Seeing the car at Splash was the perfect display of how this club produces a physical product, something that’s tangible and can even be driven. Contrary to abstract concepts taught in lectures, members of this club are able to see their engineering skills applied in real time. It was this reason Saad chose to join Terrier Motorsport.
Saad, who had grown up in the capital of Saudi Arabia, definitely knew she wanted to major in mechanical engineering. However, given the broad spectrum of its career field, she wanted to narrow down her options. Terrier Motorsport gave her the freedom to explore and discover what interested her; there were no bounds for what students wanted to achieve in the club.
Saad believes that members are given the freedom to take the initiative for what interests them. She’s a prime example of this belief, having formed an aerodynamics subteam in her junior year. A quote she likes to tell new recruits is as follows: “You don’t need aero to drive—you need it to win.”
Now a senior, Saad has new responsibilities as president and with her senior design project. Being president exposed Saad to the logistics required to run a club; her main role was ensuring the team could function as an entity independent of the people actually staffing it. One of her strategies to this responsibility was to use thorough documentation practices, as too often members would graduate and leave, in turn taking their knowledge and experiences with them.
Her senior design project revolved around the aerodynamics of Stella. She had just been at the stage where they would have manufactured parts out of carbon fiber; however, due to the current circumstances, her group is now developing software to simulate lap times for the car.
As a part of the 2020 graduating class, Saad is also facing the same issue of having graduation canceled. In addition, this year was her last year in the team; she had plans for Stella to be rules compliant at competition for the first time in the existence of the team. Unfortunately, competition was canceled, given how the tasks are all hands-on and it would be near impossible for teams to complete their cars.

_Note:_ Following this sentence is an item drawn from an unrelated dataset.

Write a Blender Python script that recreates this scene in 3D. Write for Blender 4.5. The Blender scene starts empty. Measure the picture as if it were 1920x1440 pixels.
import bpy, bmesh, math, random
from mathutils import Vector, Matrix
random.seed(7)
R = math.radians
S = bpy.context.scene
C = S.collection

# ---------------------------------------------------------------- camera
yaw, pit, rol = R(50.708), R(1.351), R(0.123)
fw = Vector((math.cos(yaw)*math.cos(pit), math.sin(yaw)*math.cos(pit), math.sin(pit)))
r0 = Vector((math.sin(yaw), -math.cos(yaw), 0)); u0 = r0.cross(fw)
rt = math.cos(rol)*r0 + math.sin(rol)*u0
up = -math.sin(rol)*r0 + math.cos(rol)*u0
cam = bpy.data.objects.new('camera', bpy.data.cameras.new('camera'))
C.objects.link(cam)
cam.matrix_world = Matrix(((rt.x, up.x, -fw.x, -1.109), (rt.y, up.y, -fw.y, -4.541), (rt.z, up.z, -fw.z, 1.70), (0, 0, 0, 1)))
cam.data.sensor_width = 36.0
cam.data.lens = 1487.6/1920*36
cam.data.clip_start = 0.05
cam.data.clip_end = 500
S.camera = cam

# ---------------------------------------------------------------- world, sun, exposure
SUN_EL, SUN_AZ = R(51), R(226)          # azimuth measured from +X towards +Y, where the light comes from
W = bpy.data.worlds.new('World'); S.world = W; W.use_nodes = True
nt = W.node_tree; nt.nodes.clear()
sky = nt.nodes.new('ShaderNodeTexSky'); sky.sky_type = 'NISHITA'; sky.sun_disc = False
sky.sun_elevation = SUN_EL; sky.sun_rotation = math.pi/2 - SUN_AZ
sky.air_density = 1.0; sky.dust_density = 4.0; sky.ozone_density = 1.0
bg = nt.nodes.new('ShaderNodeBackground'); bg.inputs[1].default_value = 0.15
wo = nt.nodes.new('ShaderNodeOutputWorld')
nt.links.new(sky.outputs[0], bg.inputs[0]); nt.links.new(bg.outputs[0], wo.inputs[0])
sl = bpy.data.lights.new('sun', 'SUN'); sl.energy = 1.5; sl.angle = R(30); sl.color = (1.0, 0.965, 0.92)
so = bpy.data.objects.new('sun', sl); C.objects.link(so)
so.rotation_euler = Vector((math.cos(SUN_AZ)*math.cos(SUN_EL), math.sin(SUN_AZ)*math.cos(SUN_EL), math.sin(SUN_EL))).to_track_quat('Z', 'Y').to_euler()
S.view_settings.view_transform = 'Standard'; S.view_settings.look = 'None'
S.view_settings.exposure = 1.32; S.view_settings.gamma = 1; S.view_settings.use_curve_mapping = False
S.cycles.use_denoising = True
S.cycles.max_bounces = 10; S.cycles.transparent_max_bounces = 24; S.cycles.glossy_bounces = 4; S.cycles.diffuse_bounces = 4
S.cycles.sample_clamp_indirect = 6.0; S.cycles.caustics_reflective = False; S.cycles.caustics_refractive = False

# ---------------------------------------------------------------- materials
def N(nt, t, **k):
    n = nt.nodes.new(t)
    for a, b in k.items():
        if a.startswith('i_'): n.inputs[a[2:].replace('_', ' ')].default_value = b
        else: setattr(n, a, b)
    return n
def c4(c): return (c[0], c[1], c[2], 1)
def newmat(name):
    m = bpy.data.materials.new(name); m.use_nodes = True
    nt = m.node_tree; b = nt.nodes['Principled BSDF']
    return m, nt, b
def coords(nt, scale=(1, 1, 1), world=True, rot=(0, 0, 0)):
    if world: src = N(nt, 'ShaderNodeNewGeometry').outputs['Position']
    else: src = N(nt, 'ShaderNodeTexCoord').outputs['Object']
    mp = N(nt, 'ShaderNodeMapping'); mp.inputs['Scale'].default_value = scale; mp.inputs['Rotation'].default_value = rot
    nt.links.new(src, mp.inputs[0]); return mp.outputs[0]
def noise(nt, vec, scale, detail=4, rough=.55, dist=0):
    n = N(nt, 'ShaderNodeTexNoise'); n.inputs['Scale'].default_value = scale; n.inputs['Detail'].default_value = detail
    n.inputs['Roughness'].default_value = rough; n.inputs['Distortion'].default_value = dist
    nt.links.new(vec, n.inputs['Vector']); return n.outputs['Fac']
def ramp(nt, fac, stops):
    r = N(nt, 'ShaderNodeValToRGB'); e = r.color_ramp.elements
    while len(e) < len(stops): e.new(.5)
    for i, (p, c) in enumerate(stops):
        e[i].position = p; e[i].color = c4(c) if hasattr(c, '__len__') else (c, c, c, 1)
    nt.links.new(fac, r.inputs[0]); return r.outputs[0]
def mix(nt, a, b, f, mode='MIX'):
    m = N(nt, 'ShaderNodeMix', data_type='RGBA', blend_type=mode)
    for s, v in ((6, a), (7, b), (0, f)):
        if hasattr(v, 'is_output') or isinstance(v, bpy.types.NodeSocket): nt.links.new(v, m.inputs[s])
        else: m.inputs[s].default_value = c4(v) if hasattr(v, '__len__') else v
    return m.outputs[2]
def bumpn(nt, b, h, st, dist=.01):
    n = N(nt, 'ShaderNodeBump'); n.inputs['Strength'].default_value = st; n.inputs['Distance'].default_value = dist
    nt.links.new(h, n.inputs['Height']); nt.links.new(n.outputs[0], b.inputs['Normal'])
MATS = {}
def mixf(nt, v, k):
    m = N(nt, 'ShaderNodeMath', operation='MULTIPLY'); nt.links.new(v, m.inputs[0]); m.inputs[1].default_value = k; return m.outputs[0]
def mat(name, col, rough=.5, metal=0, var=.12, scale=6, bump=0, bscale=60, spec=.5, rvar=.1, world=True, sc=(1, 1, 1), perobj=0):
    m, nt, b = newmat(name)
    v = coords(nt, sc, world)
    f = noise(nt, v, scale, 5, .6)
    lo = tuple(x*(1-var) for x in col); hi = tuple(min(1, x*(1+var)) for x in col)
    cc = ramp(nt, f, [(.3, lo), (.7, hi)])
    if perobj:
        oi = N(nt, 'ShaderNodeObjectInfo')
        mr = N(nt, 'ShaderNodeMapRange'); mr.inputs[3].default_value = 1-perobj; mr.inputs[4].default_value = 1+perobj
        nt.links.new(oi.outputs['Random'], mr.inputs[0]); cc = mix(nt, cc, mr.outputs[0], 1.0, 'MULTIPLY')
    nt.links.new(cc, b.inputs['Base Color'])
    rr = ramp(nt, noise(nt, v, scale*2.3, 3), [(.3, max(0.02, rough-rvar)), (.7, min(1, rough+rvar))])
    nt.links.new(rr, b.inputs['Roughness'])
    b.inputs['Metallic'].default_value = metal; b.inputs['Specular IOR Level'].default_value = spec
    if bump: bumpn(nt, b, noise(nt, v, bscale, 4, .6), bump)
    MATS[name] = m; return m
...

Though she herself will no longer be able to experience driving at competition, she recognizes how the club is bigger than herself. Going back to her duties as president, Saad understands how goals don’t occur overnight. It’s bittersweet, but while she won’t be able to see it in her year, she laid a strong foundation to set the team up for success in the future.
When Boston University closed campus—coincidentally, within the same week the cancellation of competition was officially announced—effectively halting work on the car due to a lack of access to the workspace, Saad gave words of advice to the disappointed team.
“A valuable skill for any person, but especially engineers, is resourcefulness. Being away from campus can obviously make it more difficult to finish one car and design and build a new one, [but] it is by no means an insurmountable obstacle. Instead, this is a great opportunity to challenge ourselves to be resourceful, creative, disciplined, and motivated. I truly believe that with the right mindset and good communication, we can realistically achieve the majority of the goals we set for ourselves at the start of the year.”
Meeting remotely, the team has shifted trajectory from working on Stella to designing their second car, named “Scarlett.”